1. A skilled frontiersman whose simple morality and almost superhuman resourcefulness mark him as a true Romantic hero.

2. Natty Bumppo was quite different from the hero of the Age of Reason.

a. The Rationalist hero was worldly, educated, sophisticated, and bent on making a place for himself in civilization.

b. The Romantic hero, on the other hand, was youthful, innocent, intuitive, and close to nature

IV. American Romantic Poetry: Read at Every Fireside

A. The Romantic poets attempted to prove their sophistication by working solidly with European literary traditions rather than crafting a unique American voice.

i. Even when they constructed poems with American settings and subject matter, the American Romantic poets used typically English themes, meter, and imagery.

B. The Fireside Poets: Henry Wadsworth Longfellow, John Greenleaf Whittier, Oliver Wendell Holmes, and James Russell Lowell

i. Became in their time and for many decades after the most popular poets America ever had produced.

ii. They were called the Fireside Poets because their poems were often read aloud at the fireside as family entertainment.

iii. They were unable to recognize the poetry of the future, which was being written right under their noses.

1. Whittier’s response in 1855 to the first volume of a certain poet’s work was to throw the book into the fire.

2. Ralph Waldo Emerson’s response was more farsighted: “I greet you.” Emerson wrote to this maverick new poet, Walt Whitman, “at the beginning of a great career.”

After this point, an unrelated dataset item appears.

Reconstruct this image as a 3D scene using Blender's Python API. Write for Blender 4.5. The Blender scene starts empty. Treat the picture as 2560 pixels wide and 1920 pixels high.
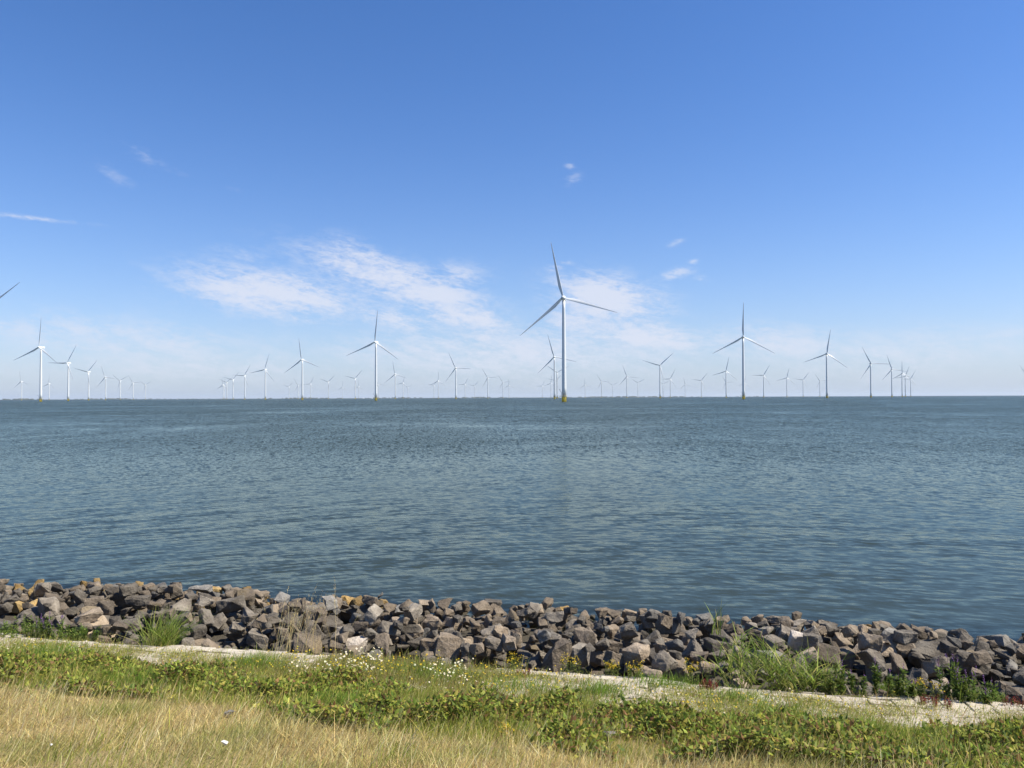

V. The Transcendentalists: True Reality is Spiritual

A. Led by Ralph Waldo Emerson

B. Transcendentalism refers to the idea that in determining the ultimate reality of God, the universe, the self, and other important matters, one must transcend, or go beyond, everyday human experiences in the physical world.

C. For Emerson, Transcendentalism was not a new philosophy, but “the very oldest of thoughts cast into the mold of these new times.”

i. The “oldest of thoughts” was idealism.

ii. The Americans who called themselves Transcendentalists were idealist, but in a broader, more practical sense.

iii. Like many Americans today, they believed in human perfectibility, and they worked to achieve this goal.

D. Emerson was the most influential and best-known member of the Transcendentalism group.

i. His writing and that of Henry David Thoreau clearly and forcefully expressed Transcendentalist ideas.

ii. Its American roots included Puritan thoughts and Romantic traditions.

iii. Emerson’s view of the world sprang not from logic, but from intuition.

1. Intuition is our capacity to know things spontaneously and immediately through our emotions rather than through our reasoning abilities (logic).

2. Benjamin Franklin did not gaze on nature and feel the presence of a Divine Soul; he looked at nature and saw something to be examined scientifically and used to help humanity.

E. An intense feeling of optimism was one product of Emerson’s belief that we can find God directly in nature.

i. If we can simply trust ourselves, then we will realize that each of us is also a part of the Divine Soul, the source of all good.

ii. Emerson’s sense of optimism and hope appealed to audiences who lived in a period of economic downturns, regional strife, and conflict over slavery.

VI. The Dark Romantics: Nathaniel Hawthorne, Herman Melville, and Edgar Allen Poe

A. Their views of the world opposed the optimistic views of Emerson and his followers.

B. Dark Romantics had much in common with the Transcendentalists

i. Both groups valued intuition over logic and reason.

ii. Both groups, like the Puritans before them, saw signs and symbols in all events – as Anne Bradstreet found spiritual significance in the fire that destroyed her house.

C. In contrast to Emerson, however, the Dark Romantics did not believe that nature is necessarily good or harmless.

i. Their view of existence developed form both the mystical and melancholy features of Puritan thought.

ii. In their works, they explored the conflict between good and evil, the psychological effects of guilt and sin, and even madness.

D. Behind the pasteboard masks of social responsibility, the Dark Romantics saw the blankness and horror of evil.

i. From this imaginative, unflinching vision, they shaped a uniquely American literature.